In Arkansas, the state parole board unanimously agreed not to recommend that Jack Greene’s death sentence be commuted to life without parole. Greene is scheduled to be executed November 9. The final decision on whether to commute Greene’s sentence is now up to Gov. Asa Hutchinson. Arkansasonline reports that Greene’s pending execution could also be affected by a lawsuit filed by attorney Steven Shults against the Department of Corrections demanding the release of information relating to the source of the state’s lethal injection drugs. The state Supreme Court agreed to speed up its consideration of the lawsuit in order to issue a decision before November 9.
Also in Arkansas, Pulaski County Circuit Judge Wendell Griffen is suing the state Supreme Court after it barred him from hearing any death penalty cases. The court’s action came after Griffen participated in anti-death penalty demonstrations after he issued a temporary restraining order to halt the executions of seven Arkansas death row inmates in April. 5 News reports that Griffen’s lawsuit maintains that the all-white high court was motivated by “racial animus” and deprived him of ”rights to freedom of speech, freedom of assembly, and freedom of religion and religious exercise that are guaranteed by the First Amendment.”

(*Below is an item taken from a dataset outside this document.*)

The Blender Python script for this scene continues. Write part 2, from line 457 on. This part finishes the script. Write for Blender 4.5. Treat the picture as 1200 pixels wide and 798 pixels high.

In Missouri, KCUR reports that an already overworked and underfunded public defender system is seeing a growing number of public defenders refusing to take additional clients after the state Supreme Court suspended an overworked public defender saying he “failed to provide adequate representation” to six of his clients. The state’s public defender system director said some lawyers are handling hundreds of cases at a time.
In Ohio, HB 81, which would exclude defendants who are mentally ill at the time of their crime from being charged with the death penalty, and is sponsored by Republican Rep. Bill Seitz and Democrat Rep. Nickie Antonio, has been re-introduced. The Akron Beacon-Journal reports that the proposal, which has strong support, is one of “the most notable” of the 56 recommendations that a statewide task force made in 2014 to improve the state’s death penalty scheme.